Dame Jenny Shipley, New Zealand's first female Prime Minister, has been appointed chair of the Waitangi National Trust, RNZ reported on 15 June 2026.

She succeeds Tania Simpson, the Trust's first female chair, who stepped down after holding the role. Simpson, who completed a Master of Mātauranga Māori at Te Whare Wānanga, brought knowledge of tikanga and Māori knowledge systems to governance of the Waitangi precinct. Te Ao Māori News reported on 15 June 2026 that the Trust announced the appointment the same day.

The Waitangi National Trust manages the Waitangi Treaty Grounds in Northland — the site where the Treaty of Waitangi was signed in February 1840. As a Crown-connected trust overseeing a place of constitutional weight, its chair operates well beyond routine administration. Decisions about managing the grounds, shaping Waitangi Day commemorations, and how the site engages with ongoing Treaty debates all pass through its governance structure.

Shipley served as Prime Minister from 1997 to 1999, after displacing Jim Bolger in a National Party caucus vote. Her time in office predates the more recent wave of intensive Treaty settlements and co-governance debates, though she governed while the Ngāi Tahu Claims Settlement Act 1998 passed — one of the larger settlements of that period. Since leaving Parliament, she has held board and governance positions across public and private sectors, including a period chairing China Construction Bank (New Zealand).

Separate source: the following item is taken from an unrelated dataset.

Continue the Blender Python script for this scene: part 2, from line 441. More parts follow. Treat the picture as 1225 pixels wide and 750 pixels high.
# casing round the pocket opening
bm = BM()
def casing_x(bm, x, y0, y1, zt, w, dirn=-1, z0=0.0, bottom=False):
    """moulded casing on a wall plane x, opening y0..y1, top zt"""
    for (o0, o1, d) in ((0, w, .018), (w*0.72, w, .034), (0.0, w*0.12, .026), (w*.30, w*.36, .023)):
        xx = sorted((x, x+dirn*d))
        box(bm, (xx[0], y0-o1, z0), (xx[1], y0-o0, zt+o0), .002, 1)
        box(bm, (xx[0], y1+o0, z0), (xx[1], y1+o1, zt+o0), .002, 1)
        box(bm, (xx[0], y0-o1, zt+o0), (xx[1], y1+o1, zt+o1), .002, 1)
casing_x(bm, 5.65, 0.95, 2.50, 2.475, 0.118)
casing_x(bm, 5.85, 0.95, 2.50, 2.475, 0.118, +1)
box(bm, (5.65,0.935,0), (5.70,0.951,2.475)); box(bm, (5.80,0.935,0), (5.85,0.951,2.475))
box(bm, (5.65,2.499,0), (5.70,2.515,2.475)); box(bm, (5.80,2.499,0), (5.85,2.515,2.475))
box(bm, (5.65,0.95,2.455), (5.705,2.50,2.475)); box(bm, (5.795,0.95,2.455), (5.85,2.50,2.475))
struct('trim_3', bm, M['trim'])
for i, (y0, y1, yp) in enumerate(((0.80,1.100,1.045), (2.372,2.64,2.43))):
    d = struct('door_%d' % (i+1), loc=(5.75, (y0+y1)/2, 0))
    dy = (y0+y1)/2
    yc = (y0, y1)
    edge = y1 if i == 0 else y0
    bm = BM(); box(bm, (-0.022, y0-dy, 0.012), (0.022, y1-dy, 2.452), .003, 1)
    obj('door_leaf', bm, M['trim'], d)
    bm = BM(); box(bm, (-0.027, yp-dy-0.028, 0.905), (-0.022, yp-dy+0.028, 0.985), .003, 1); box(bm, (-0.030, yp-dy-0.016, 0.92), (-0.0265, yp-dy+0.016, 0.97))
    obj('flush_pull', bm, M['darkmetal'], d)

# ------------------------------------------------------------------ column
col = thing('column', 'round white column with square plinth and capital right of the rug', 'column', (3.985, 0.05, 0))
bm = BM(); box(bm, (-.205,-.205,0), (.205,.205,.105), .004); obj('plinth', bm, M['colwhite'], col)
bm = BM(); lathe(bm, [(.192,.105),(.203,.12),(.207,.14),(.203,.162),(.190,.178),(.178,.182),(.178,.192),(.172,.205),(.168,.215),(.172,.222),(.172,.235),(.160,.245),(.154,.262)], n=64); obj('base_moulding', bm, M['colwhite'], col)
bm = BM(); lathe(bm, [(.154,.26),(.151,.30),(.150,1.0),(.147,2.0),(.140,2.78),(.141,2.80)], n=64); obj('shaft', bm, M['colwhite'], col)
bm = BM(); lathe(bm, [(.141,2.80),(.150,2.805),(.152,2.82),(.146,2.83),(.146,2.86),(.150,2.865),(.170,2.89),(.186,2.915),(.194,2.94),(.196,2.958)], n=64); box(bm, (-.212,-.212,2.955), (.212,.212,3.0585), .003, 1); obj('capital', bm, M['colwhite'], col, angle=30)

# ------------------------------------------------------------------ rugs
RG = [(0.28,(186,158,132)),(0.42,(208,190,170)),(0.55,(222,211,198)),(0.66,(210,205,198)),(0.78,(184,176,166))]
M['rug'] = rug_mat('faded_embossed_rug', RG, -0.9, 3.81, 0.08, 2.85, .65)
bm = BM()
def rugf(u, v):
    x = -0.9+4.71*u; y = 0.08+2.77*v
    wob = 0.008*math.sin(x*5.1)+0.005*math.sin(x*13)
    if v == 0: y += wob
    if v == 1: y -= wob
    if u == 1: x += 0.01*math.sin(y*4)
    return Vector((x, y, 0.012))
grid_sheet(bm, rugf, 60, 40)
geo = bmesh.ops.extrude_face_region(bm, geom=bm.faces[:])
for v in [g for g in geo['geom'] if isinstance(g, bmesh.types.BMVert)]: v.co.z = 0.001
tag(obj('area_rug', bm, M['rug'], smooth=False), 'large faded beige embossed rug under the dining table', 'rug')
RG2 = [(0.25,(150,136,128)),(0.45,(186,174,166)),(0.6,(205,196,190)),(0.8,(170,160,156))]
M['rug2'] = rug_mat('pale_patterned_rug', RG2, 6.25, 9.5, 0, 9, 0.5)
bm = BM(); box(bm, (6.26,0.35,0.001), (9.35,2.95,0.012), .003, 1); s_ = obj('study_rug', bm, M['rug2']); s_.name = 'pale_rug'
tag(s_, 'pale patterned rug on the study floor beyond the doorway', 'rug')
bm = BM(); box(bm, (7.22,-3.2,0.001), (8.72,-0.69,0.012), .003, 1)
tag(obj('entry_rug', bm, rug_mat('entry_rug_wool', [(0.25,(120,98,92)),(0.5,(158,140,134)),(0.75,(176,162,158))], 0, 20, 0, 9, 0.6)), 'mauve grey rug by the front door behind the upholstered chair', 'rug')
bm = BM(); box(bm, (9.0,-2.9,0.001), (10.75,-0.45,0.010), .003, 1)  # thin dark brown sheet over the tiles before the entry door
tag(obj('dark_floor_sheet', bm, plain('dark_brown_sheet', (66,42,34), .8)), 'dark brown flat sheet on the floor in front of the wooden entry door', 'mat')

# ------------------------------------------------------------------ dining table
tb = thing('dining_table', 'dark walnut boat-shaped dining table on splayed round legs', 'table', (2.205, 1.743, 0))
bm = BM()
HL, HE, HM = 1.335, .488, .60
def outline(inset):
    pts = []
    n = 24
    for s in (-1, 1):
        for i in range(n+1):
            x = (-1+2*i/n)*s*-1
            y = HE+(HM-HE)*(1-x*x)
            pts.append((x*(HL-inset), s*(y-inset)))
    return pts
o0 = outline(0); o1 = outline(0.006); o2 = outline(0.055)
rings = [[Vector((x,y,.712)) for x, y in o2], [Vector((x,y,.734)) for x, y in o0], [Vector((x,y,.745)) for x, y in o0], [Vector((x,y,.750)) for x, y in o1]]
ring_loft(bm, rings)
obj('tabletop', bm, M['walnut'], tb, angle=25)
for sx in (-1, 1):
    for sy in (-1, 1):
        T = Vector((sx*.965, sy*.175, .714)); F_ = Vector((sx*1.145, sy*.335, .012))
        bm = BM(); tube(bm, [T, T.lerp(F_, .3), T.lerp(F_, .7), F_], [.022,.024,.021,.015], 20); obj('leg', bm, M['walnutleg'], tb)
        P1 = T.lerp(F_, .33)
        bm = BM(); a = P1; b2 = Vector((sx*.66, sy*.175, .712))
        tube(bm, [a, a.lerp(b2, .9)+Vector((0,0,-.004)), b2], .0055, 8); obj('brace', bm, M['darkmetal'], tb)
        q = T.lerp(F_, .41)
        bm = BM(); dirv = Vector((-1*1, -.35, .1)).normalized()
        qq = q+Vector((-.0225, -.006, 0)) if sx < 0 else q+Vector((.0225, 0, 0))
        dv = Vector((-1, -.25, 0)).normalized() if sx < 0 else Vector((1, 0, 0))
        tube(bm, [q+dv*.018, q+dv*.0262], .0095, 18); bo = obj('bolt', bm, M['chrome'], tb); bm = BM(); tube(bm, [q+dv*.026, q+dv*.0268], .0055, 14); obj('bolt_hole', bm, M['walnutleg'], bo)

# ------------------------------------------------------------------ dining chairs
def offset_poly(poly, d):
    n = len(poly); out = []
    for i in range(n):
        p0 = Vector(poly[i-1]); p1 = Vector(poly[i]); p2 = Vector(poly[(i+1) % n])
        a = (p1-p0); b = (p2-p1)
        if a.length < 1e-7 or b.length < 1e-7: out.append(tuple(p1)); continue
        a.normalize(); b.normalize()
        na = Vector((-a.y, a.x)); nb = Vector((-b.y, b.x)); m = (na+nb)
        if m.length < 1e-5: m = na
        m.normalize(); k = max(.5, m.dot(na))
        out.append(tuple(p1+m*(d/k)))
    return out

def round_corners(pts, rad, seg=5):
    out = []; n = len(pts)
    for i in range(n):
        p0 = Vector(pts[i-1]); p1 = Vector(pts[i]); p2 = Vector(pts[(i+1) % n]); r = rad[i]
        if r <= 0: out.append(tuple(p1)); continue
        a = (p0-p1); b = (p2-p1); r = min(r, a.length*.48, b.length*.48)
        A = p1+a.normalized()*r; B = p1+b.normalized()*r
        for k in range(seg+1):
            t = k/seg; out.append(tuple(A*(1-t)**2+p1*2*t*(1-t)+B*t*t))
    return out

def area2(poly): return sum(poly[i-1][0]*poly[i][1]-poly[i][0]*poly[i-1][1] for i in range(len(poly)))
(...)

The appointment puts a former head of government at the helm of a trust whose significance spans history, culture and politics. Over successive decades, Waitangi has become the annual measure of Crown-Māori relations — the place where iwi leaders have met Prime Ministers, where protests have occurred, and where the state of Treaty politics in any given year tends to become most visible. The chair does not set that agenda but manages the institution through which it unfolds.

Whether Shipley brings new links to government or fresh access to Crown resources remains unclear at this stage. The Trust announced the appointment itself; its strategic purpose and what it signals about the Trust's direction have not been publicly explained.